The way he put it was this:  “It is obvious that all the children have gained in confidence as a result of being part of the extended family of Mill Grove over the past four or five years.  They come to you one evening a week, some Bank Holidays, and for two or three weeks in the summer.  Most of their lives they are not with you.  How come such a small amount of time and contact can have such a positive effect?”

And this is how I replied.  “There is no doubt that all the children have benefited from this regular contact with our family.  Everyone, including the four children, looks forward to the times we have together, and there is a sense of well-being and fulfilment.  So what might be happening?  First (when replying to questions for which I am unprepared I usually lapse into such listing), each of the children (including, of course, Pauline) knows that our welcome and acceptance is unconditional.  They can do nothing to deserve it more, and nothing to render it null and void.  Once a week they know that we are looking forward to seeing them.  We drive to their house, knowing that sometimes one or another of them may well have competing priorities that call them to be elsewhere.  But we always come.  This regularity speaks of commitment and acceptance.

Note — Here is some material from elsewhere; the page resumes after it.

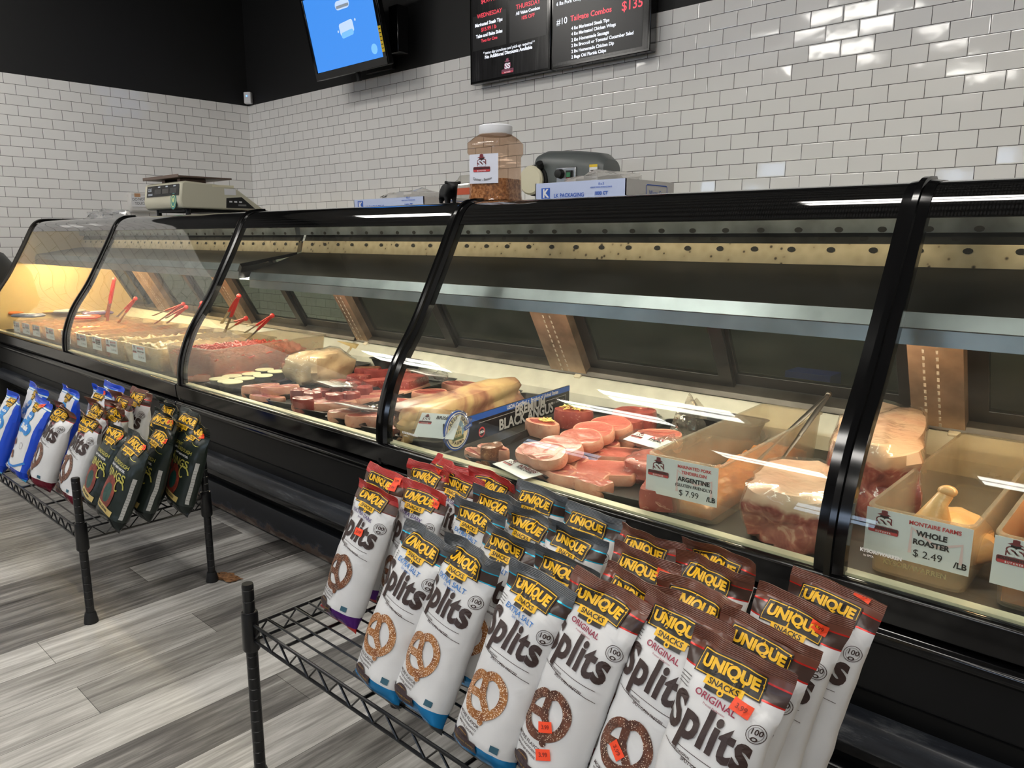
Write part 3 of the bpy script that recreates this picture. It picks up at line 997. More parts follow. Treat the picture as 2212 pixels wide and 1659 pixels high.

“Second (I was now getting into full swing), the children all have places at our meal tables where they belong.  They are treated and accepted as members (“cousins” is probably the best word or analogy) of our family by us, but possibly more importantly by our extended family and friends. (I have always believed that this is an under-rated and vital element of the success of foster care placements).  We, and our extended family, value them and have come to love them.  We celebrate their birthdays, and they wouldn’t want to be anywhere else on these special days.

“Third, we were careful to support and affirm their (lone parent) mother.  We encouraged her to write and share her poetry, and to continue with post-graduate studies, to celebrate the achievements of her children, accepting that she had been the crucial factor in their growth and development.  We have done this all the time, but often in the presence of one or more of the children.  She recently bought a second-hand piano and so the children play in their own home as well as in ours.

“Fourth (I was beginning to  realise that, even if there were more reasons, the time was coming to end what was increasingly sounding to me like a sermon or lecture) I have come to realise that even single or isolated “strokes” of children can have a disproportionate effect on their well-being. I have noticed that if you go out, say to the forest or to London with a child, years later she may well talk of it as if it were something “we used to do”.  The continuous past tense is very indicative of the way children recast their childhood in their memories.  (Marcel Proust may well have done the same.)  Last week was half-term and I went with the four children to London, especially to the Science and Natural History Museums, and I wouldn’t be surprised to hear in a few years’ time that this was something “we used to do at half term together”!  You never know when a word, a phrase, an event or occasion will enter the child’s being for good (in both senses of the word).”

At this point I was called away from the phone by another child, and so, perhaps providentially, I was unable to complete my discourse.  But hopefully I have been able to convey the general direction of my thinking.  It is a profoundly encouraging line of argument because it is something that does not require a great deal of funding or resources: it is what grandparents do when they are close enough to their grandchildren. It respects and builds on attachment theory, rather than assuming that alternative treatment programmes are the key to such change.  And it doesn’t require trained professionals to do it!

Oh, I almost forgot: some years ago two others who lived at Mill Grove as children and were now looking back at their childhood experiences with me said almost the same thing.  “You probably don’t realise it,” they said, “but one of the most important things you did for us was to give us confidence.”  Strange that I hadn’t made the link until now, and even stranger that there was a factor common to both groups of siblings that I hadn’t thought of.  They were part of families from West Africa, and we had accepted them into our (British/multi-ethnic/mixed race?) family.  I wonder if that is worth pursuing another time?

For now we are beginning to look forward to a summer holiday together.  And we have been looking at photos and video films of Christmas and last year’s holidays spent with each other.  Memory and anticipation are such important elements of self-esteem.  They help to form disparate events and feelings into some sort of narrative or story: biography you might say.  And without a personal story there can be no sense of identity, worth or self-esteem.